ミヤ:元々は2年前、デモテープを出して<収監ツアー>を廻ったんですけど、これは“ライヴの中で新曲を披露しつつ、CDとしてリリースをせずに、何年か後にそれがアルバムに入る”という、普段とは違う流れをやってみるための試みだったんですね。<北海道型収監6days>から始めて47都道府県を廻り、各地方ごとに新曲のデモテープ販売をしたんです。結果、その2年間の作品に加え、シングル曲もあったし、新曲も追加して今回のアルバムになった。コアファンは何度もライヴで聴いていた思い入れのある曲がCDになったと感じるだろうし、“久しぶりにMUCCのアルバムを買ってみようかな”という人には全部が新曲に聴こえるだろうし。いろいろな感想が出てきそうなアルバムではあるとは思います。

▲逹瑯 (Vo)

──『惡』というアルバムタイトルですけども、「自己嫌悪」で歌われている2年前の“悪”、あの時の苛立ちとか吐き出したいものの正体は、今作の「惡 -JUSTICE-」の“惡”と地続きなのか、全く異質なものなのか、どちらでしょう?

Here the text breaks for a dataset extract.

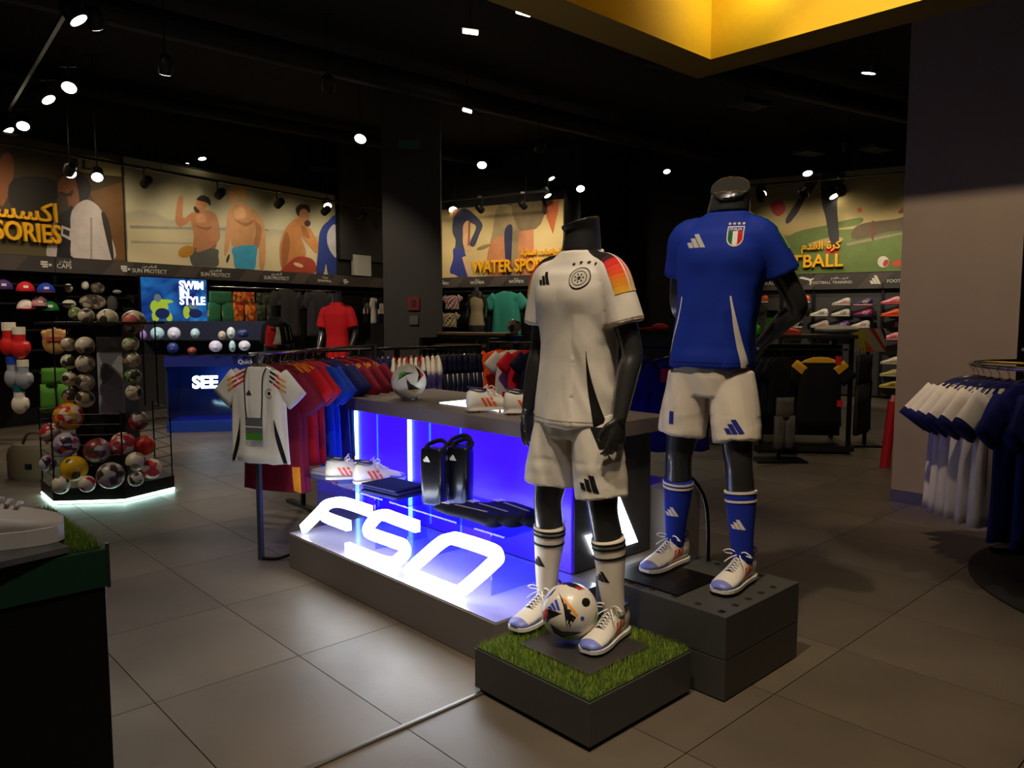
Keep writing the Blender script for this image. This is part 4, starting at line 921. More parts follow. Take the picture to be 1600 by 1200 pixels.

ミヤ:「自己嫌悪」はこのアルバムの世界観が生まれるきかっけになった曲ではあるんですけど、全く別ものですね。俺が実際にしたわけじゃないけど、例えば人に手を挙げちゃったとか、自分の起こした行動に対して自己嫌悪に陥ることがあるというくらいの単純でくだらない曲なんです。ただ、すごく人間味のある曲だから、そういう意味では繋がっているかもしれない。もう、そう思った瞬間にできた曲だったので、あれこそまさにフォークソングというかね。そう考えると、今回は全曲、フォークというもので繋がってるかもしれない。

──たしかに、先ほどお話しいただいた「スーパーヒーロー」にも逹瑯さんの率直な気持ちが出ていると感じますし、フォーク感というワードには納得です。

ミヤ:フォークってジャンルやサウンドのことではないと俺は思っていて。サウンドは何でもアリ。その人のスタイルというか、“ここまで赤裸々に歌わなくてもいいんじゃない?”とか“こんなに個人的なこと意味分かんないよね”とか、リスナー側がそう受け止められるぐらいパーソナルで、いろんな人に対しては歌っていないけどいろんな人に共感される、というのが一番フォークだと俺は思うので、『惡』もそういう感じであってほしいですね。

──冒頭の「惡‐JUSTICE‐」は作詞が逹瑯さんですが、ミヤさんから「こういうふうに書いてほしい」というのは明確におっしゃったのですか?

ミヤ:いや、最初は歌詞も俺が書こうとしてたんですけど、逹瑯が書いたほうがいい曲になると思ってワードを何個か渡しただけです。

──それはどの部分か、具体的に教えてもらうことは可能ですか?

ミヤ:兵隊と行進。あと、正義、洗脳とかもあったかな。

──“instant Justice”という表現が痛烈だなと。

ミヤ:それは逹瑯の言葉で、「今の時代に対してどう思ってるかを歌ってほしい」と伝えただけですね。俺とは違う考え方を持ってると思ったので、オファーしたんですけど。